Scripts that build scenes
----
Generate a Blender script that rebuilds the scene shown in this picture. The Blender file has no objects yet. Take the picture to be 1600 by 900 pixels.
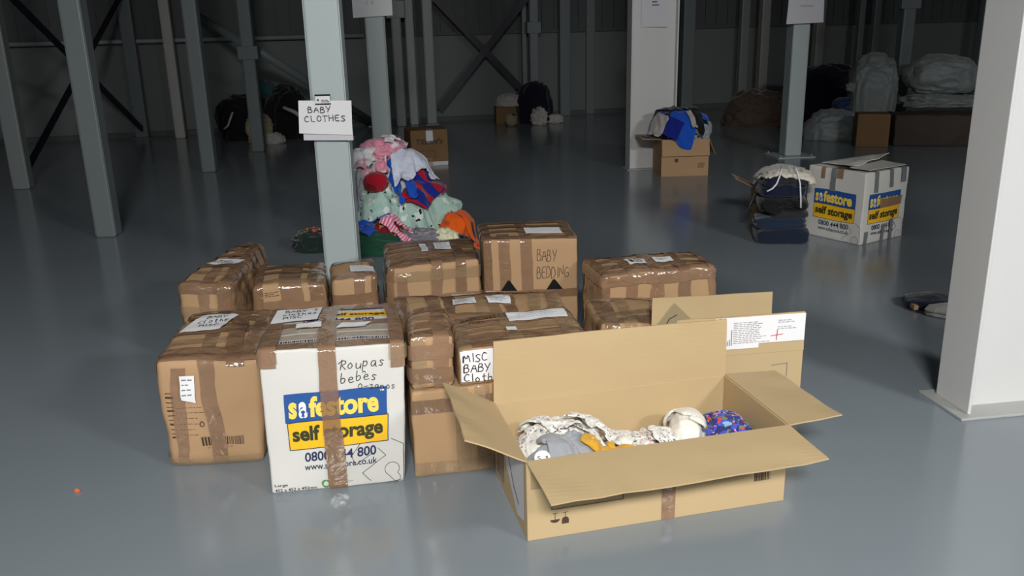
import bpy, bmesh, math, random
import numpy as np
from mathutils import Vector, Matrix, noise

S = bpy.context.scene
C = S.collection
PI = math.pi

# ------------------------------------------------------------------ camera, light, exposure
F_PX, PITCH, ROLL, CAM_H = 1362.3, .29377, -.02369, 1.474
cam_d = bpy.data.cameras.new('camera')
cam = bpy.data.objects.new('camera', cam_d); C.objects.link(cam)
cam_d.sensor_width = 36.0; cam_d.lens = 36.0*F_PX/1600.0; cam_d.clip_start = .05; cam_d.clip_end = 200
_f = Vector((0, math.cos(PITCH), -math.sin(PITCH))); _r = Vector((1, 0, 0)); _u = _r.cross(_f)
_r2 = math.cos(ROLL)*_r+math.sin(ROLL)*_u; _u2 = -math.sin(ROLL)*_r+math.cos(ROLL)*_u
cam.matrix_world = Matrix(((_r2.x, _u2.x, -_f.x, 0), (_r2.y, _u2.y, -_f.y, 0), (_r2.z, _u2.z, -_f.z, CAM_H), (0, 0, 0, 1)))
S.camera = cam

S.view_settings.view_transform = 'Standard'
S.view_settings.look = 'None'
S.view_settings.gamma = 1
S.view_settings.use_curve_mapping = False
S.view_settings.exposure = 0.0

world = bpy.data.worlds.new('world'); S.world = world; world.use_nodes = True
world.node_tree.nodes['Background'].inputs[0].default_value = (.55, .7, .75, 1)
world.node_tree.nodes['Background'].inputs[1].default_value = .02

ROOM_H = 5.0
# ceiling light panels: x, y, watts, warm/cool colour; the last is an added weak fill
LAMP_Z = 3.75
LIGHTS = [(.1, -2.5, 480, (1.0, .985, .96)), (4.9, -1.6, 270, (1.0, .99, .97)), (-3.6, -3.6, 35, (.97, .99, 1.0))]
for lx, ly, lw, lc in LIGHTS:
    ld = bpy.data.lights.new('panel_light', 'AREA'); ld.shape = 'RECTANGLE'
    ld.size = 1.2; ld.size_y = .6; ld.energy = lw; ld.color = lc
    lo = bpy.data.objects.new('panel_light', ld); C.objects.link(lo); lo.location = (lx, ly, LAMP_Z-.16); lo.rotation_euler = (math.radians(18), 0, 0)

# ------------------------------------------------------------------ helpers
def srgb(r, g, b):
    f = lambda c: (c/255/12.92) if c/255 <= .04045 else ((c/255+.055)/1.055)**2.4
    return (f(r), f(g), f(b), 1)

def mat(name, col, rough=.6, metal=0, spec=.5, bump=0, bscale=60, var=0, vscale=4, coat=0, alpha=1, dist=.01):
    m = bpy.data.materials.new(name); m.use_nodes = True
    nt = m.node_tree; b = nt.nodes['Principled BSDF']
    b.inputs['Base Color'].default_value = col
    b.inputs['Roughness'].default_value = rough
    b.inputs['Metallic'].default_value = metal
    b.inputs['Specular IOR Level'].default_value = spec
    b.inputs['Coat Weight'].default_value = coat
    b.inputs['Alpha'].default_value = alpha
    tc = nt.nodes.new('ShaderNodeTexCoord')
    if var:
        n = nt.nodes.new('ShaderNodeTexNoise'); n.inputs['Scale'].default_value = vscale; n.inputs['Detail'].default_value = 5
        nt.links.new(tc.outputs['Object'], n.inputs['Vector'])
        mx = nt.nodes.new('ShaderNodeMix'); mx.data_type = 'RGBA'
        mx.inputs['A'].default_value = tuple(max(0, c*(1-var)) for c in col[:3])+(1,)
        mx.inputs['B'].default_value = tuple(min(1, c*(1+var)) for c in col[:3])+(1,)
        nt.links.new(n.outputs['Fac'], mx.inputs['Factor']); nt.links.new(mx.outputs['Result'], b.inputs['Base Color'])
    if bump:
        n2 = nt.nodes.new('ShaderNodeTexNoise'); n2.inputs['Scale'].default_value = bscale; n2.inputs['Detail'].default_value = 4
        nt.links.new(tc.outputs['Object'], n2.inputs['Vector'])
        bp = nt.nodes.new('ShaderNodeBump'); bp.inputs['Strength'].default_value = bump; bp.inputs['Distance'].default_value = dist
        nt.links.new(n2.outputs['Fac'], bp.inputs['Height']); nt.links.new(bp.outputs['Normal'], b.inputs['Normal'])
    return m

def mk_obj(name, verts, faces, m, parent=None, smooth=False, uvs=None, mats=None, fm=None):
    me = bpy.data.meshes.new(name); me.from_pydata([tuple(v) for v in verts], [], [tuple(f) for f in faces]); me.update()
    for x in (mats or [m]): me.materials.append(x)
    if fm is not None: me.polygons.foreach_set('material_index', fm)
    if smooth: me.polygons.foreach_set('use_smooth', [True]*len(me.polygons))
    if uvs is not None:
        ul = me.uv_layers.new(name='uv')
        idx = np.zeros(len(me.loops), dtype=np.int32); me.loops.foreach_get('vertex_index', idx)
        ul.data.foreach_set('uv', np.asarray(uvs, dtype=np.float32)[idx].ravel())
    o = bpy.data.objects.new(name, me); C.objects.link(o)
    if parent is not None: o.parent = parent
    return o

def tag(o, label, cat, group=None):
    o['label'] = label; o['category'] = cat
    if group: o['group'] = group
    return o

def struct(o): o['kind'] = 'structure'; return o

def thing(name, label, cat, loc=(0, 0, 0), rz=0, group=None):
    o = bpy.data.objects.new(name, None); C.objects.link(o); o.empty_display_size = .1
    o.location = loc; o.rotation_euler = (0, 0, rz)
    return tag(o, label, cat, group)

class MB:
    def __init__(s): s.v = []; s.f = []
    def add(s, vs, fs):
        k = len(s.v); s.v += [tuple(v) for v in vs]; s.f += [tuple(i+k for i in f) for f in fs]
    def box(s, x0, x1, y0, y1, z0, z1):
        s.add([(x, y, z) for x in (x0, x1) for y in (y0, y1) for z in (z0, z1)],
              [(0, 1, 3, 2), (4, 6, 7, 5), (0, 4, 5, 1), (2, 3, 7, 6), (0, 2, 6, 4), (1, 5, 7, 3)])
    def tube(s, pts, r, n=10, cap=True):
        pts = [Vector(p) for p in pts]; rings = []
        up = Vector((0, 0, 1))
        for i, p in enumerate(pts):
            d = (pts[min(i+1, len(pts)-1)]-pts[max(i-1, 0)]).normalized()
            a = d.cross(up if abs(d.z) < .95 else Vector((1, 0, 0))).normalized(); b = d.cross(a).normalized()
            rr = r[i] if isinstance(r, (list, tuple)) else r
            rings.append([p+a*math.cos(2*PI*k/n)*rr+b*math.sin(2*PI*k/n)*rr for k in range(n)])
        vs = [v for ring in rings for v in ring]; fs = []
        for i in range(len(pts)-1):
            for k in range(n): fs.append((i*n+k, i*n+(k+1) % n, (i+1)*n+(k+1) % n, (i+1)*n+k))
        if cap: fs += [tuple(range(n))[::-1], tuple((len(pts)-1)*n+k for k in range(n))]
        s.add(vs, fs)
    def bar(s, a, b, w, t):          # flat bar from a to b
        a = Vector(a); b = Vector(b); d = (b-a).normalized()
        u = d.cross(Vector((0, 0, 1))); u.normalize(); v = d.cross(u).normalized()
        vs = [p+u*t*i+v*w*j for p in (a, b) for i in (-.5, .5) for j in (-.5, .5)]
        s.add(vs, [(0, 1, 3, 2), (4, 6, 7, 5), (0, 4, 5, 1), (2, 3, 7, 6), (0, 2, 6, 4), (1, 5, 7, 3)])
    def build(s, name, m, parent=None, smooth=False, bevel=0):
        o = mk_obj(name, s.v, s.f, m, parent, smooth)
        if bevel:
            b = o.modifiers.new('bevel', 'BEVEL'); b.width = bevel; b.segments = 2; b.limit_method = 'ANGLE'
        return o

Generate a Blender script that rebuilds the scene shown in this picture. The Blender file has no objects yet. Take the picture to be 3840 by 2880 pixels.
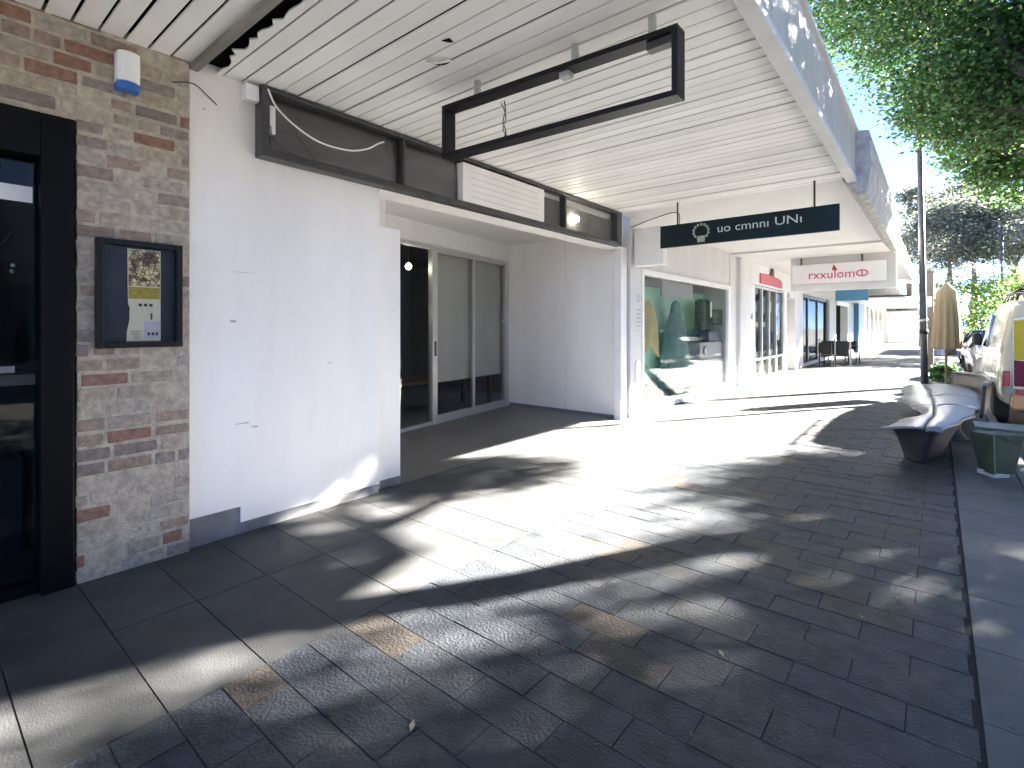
----
* What is required
Go from the first line of the listing to the line holding "PI = math.pi" and, please, transcribe those lines exactly, both included, with no pictures.

* Solution to the problem
Generate a Blender script that rebuilds the scene shown in this picture. The Blender file has no objects yet. Take the picture to be 1600 by 900 pixels.
import bpy, bmesh, math, random
import numpy as np
from mathutils import Vector, Matrix, noise

S = bpy.context.scene
C = S.collection
PI = math.pi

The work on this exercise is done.